Norris defends strategy for fighting city crime

Acting chief appears before City Council to address concerns

April 12, 2000|By Gerard Shields | Gerard Shields,SUN STAFF

For the first time since coming to Baltimore in December, acting Police Commissioner Edward T. Norris strongly defended the city's new crime-fighting strategy last night, pledging to implement training programs for officers to alleviate citizen fears of police abuse.

A standing-room-only crowd of about 250 people filled the City Council chambers as council members peppered Norris with questions ranging from whether he attended church to what he felt about the police shootings of unarmed citizens in New York City.

Norris, 40, has been tapped by Mayor Martin O'Malley to become the city's third police commissioner in seven months and revamp the department.

Last night, the 20-year New York police veteran told council members that he found published reports of racial tensions surrounding his nomination "very insulting."

The former New York deputy commissioner said his nomination should not be tainted by the high-profile police shooting cases in New York, which he called "tragic and unfortunate."

"It's unfortunate that I'm being judged over what's happening in that city," Norris said. "It's the safest city in the country right now, and the reason we are here is to save lives."

While the debate rages over his nomination, Norris said, "kids are still being killed here."

His appearance was requested in a resolution introduced Monday by Councilman Keiffer J. Mitchell Jr. of West Baltimore and unanimously approved by the council. Norris was asked to address black Baltimoreans' concerns about the crime-fighting plan.

Opponents of the "zero-tolerance" strategy claim it will lead to increases in targeting African-Americans for police stops.

Attempting to alleviate concerns, Norris said his plan calls for department-wide training on tactics, cultural sensitivity and proper search-and-seizure procedures. The department will appoint integrity control officers and conduct undercover investigations of police corruption, Norris said.

"We're speaking the same language," Norris told the council. "We want to increase the training to prevent these situations. We need to take this city back from the drug dealers but we have to do it in a professional manner."

Norris became acting police commissioner last week after the abrupt resignation of O'Malley's first choice, Ronald L. Daniel. Daniel stepped down after 57 days, saying he lost control of the department to New York police consultants hired by O'Malley.

Last night, Norris described a police department in chaos. The lack of leadership and direction of 3,188 sworn officers has left residents with inadequate protection, he said.

Norris said he was most outraged that 34 children were killed in Baltimore last year.

"We have to make the city safe," he said. "You can't have children being slaughtered in the streets. We can't live like this."
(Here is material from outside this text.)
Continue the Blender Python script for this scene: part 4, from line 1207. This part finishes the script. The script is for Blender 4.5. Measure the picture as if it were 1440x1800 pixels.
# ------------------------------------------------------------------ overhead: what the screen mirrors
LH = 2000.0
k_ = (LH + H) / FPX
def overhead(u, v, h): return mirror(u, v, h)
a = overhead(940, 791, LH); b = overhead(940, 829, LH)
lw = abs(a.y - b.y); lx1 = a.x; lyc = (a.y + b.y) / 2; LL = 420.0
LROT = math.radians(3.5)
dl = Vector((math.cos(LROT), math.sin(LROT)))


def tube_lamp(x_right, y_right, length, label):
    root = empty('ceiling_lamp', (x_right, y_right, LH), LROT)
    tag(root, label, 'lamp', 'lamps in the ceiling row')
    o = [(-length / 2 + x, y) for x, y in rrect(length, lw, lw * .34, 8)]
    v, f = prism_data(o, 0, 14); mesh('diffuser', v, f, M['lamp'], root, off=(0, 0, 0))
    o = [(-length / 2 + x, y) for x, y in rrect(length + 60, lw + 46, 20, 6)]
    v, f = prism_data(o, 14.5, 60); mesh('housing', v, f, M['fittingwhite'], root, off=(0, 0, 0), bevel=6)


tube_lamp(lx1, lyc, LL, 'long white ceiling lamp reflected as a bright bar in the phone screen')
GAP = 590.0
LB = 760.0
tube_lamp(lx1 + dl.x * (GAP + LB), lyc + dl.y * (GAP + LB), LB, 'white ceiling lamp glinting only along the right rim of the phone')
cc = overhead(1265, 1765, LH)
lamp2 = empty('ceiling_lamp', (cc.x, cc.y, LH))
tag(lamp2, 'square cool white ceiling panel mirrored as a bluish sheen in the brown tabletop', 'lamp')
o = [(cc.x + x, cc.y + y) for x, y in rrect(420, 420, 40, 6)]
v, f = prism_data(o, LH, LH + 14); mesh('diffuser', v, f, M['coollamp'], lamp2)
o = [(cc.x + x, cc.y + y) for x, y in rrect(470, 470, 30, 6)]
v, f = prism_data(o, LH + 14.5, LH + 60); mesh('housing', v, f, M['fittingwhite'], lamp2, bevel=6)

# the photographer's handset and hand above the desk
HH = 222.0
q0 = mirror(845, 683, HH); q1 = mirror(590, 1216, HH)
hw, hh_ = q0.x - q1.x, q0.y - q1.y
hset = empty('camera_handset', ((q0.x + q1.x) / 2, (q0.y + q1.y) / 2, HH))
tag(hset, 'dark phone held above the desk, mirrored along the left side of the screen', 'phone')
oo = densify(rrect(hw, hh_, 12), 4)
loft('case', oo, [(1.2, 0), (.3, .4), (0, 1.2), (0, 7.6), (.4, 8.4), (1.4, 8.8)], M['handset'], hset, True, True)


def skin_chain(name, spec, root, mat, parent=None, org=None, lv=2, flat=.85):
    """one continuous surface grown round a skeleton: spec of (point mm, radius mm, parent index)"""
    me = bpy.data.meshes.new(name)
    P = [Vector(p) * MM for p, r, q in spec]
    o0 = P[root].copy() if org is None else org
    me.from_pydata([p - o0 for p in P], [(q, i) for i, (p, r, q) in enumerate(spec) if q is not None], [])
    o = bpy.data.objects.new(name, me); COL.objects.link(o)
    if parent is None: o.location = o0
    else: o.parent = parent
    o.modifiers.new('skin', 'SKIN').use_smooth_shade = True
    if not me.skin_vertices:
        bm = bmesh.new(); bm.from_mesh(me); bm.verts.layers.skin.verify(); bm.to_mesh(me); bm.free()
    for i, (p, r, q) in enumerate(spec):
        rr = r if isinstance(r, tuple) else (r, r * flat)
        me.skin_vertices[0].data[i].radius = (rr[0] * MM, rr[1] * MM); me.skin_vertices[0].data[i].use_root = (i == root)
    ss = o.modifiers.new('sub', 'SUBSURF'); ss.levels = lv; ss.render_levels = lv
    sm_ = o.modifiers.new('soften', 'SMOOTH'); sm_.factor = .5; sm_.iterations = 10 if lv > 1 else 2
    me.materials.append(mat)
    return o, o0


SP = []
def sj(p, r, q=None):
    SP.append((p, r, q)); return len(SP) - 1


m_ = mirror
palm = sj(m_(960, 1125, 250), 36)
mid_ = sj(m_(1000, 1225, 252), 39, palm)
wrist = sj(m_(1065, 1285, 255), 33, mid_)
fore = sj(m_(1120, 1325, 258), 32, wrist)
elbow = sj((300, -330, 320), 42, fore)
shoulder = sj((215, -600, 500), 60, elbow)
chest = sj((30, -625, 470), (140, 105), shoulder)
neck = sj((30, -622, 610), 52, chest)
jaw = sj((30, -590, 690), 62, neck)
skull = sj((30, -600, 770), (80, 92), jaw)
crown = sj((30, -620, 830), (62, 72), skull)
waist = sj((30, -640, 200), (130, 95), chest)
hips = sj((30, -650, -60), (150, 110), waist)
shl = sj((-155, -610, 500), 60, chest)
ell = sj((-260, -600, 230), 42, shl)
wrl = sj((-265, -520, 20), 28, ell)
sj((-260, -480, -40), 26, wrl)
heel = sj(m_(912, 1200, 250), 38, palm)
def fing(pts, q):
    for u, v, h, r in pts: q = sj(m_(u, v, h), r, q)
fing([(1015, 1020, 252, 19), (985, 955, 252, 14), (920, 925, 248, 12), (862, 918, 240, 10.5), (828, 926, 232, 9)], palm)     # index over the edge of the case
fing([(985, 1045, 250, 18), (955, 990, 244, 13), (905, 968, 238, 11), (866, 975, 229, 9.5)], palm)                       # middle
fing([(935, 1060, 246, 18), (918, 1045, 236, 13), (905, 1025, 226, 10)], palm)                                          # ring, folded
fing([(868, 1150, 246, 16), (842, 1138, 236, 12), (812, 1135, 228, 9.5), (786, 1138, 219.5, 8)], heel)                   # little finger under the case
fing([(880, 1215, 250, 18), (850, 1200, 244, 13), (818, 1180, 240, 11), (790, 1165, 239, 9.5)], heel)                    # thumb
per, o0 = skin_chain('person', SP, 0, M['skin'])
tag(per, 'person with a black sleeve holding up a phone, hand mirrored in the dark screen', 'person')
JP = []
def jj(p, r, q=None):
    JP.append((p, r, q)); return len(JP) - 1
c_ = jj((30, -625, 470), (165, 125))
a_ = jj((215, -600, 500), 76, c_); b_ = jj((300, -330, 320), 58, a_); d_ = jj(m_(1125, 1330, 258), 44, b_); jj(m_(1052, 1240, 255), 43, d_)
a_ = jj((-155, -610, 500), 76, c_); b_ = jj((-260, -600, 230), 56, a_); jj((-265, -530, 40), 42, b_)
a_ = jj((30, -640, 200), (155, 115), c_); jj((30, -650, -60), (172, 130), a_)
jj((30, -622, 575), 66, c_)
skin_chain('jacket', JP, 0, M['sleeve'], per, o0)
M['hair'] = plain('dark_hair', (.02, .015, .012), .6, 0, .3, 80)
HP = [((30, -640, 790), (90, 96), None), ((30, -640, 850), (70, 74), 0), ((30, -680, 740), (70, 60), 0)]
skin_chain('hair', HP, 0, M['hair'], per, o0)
African-American members asked questions about the impact the crime-fighting plan will have on black residents. Mitchell noted a report issued 32 years ago by the National Advisory Commission On Civil Disobedience warning that aggressive policing in poor, minority neighborhoods would lead to civil unrest.

"I want to make sure that we don't repeat the past of the 1960s when riots tore this city apart," Mitchell said.

Improving police efficiency while instituting training programs will help prevent any tensions, Norris said.

Despite widespread publicity over three unarmed African-Americans being shot in New York in the past 13 months, police-involved shootings in that city have dropped from 41 to 11 in the last nine years, Norris said.

He told the council how he rose quickly through the ranks of the New York department by instituting change. Under his direction, he said, the department doubled the number of fugitives captured from 6,000 to 12,000; a cold-case squad he initiated solved 27 homicides; and he was named Investigator of the Year in the division that investigated police corruption in 1992.

Norris pledged to duplicate the same success in Baltimore while respecting the concerns of the African-American community.

"You can cut crime by half or two-thirds," Norris said. "But if you don't have a professionally trained police agency that people trust, you won't be successful."